Starting at the first line of the data below, retype every line up to and including the one containing "S.camera = cam".
#####
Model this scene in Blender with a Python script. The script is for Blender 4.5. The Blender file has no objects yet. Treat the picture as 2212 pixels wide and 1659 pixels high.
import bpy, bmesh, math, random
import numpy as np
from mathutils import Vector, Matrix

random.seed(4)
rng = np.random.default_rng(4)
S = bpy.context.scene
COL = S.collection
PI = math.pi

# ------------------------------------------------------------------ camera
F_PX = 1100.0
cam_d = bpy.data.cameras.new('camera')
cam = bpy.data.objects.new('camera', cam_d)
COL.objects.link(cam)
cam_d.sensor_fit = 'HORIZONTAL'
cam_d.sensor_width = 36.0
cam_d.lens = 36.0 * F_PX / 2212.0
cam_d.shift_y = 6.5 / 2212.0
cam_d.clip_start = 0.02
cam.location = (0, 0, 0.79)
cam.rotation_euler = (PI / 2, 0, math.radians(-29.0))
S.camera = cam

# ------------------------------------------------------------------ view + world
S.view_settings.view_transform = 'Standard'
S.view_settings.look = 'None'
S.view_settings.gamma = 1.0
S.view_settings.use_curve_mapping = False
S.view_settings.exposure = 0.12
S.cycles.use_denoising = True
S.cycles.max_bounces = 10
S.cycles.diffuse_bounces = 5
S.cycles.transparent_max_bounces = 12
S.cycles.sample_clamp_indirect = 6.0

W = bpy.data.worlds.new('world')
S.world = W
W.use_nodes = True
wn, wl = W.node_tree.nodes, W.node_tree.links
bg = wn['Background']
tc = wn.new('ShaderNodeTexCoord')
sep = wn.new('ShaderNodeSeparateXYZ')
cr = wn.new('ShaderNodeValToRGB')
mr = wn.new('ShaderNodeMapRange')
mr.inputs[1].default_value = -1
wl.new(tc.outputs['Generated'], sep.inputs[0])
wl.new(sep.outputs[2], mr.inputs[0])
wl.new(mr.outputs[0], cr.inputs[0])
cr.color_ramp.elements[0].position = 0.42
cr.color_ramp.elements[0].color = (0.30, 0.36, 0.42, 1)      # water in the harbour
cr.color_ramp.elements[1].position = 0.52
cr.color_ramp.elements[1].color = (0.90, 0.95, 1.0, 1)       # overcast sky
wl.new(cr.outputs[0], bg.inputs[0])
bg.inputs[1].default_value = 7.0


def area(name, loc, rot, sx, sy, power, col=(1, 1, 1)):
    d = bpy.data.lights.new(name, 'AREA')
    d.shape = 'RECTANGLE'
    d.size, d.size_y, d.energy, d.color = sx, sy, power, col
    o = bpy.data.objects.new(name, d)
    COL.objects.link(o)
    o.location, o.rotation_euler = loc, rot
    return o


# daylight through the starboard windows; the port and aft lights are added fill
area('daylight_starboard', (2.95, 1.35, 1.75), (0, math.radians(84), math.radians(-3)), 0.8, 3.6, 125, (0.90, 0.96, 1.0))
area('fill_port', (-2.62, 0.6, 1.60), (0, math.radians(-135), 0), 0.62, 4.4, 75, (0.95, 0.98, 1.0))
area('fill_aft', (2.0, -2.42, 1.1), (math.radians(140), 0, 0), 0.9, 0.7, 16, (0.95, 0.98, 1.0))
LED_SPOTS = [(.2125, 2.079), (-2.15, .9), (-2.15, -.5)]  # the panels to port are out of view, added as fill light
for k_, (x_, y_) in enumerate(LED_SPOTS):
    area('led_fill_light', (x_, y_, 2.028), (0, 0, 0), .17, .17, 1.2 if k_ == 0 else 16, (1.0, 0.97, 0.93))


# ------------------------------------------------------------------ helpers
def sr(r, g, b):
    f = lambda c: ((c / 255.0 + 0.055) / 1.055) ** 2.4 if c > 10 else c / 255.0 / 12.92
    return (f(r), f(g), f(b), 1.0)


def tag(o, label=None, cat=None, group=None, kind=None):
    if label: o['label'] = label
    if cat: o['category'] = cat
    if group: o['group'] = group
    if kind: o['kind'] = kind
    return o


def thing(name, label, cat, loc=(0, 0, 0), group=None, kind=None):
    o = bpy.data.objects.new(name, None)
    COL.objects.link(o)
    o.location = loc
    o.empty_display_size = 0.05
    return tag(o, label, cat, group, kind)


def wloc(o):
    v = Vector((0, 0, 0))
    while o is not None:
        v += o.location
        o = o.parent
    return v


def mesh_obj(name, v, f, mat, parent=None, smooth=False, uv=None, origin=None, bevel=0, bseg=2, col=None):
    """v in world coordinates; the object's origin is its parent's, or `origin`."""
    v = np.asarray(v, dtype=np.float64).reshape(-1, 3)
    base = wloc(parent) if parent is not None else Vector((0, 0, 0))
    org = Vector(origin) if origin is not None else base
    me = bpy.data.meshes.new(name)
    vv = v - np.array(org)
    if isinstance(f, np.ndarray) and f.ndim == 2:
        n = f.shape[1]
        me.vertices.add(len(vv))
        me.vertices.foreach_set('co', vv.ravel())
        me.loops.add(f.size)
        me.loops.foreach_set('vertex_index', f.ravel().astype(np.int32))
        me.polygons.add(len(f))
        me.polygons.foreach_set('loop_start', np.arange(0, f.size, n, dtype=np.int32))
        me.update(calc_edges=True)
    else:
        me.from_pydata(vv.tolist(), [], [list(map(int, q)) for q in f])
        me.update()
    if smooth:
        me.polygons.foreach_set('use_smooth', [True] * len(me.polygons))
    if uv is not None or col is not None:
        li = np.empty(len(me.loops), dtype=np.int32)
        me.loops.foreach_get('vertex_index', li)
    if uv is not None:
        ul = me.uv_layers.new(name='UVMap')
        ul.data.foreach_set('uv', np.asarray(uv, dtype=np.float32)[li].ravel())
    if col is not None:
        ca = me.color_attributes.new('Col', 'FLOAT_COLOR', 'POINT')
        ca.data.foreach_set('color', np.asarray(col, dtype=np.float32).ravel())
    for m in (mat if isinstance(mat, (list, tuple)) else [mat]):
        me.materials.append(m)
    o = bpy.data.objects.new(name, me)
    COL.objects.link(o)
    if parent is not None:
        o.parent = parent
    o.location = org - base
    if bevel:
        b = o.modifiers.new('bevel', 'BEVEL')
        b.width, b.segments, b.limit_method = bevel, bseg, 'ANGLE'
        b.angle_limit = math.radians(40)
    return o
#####
• Written answer:
Model this scene in Blender with a Python script. The script is for Blender 4.5. The Blender file has no objects yet. Treat the picture as 2212 pixels wide and 1659 pixels high.
import bpy, bmesh, math, random
import numpy as np
from mathutils import Vector, Matrix

random.seed(4)
rng = np.random.default_rng(4)
S = bpy.context.scene
COL = S.collection
PI = math.pi

# ------------------------------------------------------------------ camera
F_PX = 1100.0
cam_d = bpy.data.cameras.new('camera')
cam = bpy.data.objects.new('camera', cam_d)
COL.objects.link(cam)
cam_d.sensor_fit = 'HORIZONTAL'
cam_d.sensor_width = 36.0
cam_d.lens = 36.0 * F_PX / 2212.0
cam_d.shift_y = 6.5 / 2212.0
cam_d.clip_start = 0.02
cam.location = (0, 0, 0.79)
cam.rotation_euler = (PI / 2, 0, math.radians(-29.0))
S.camera = cam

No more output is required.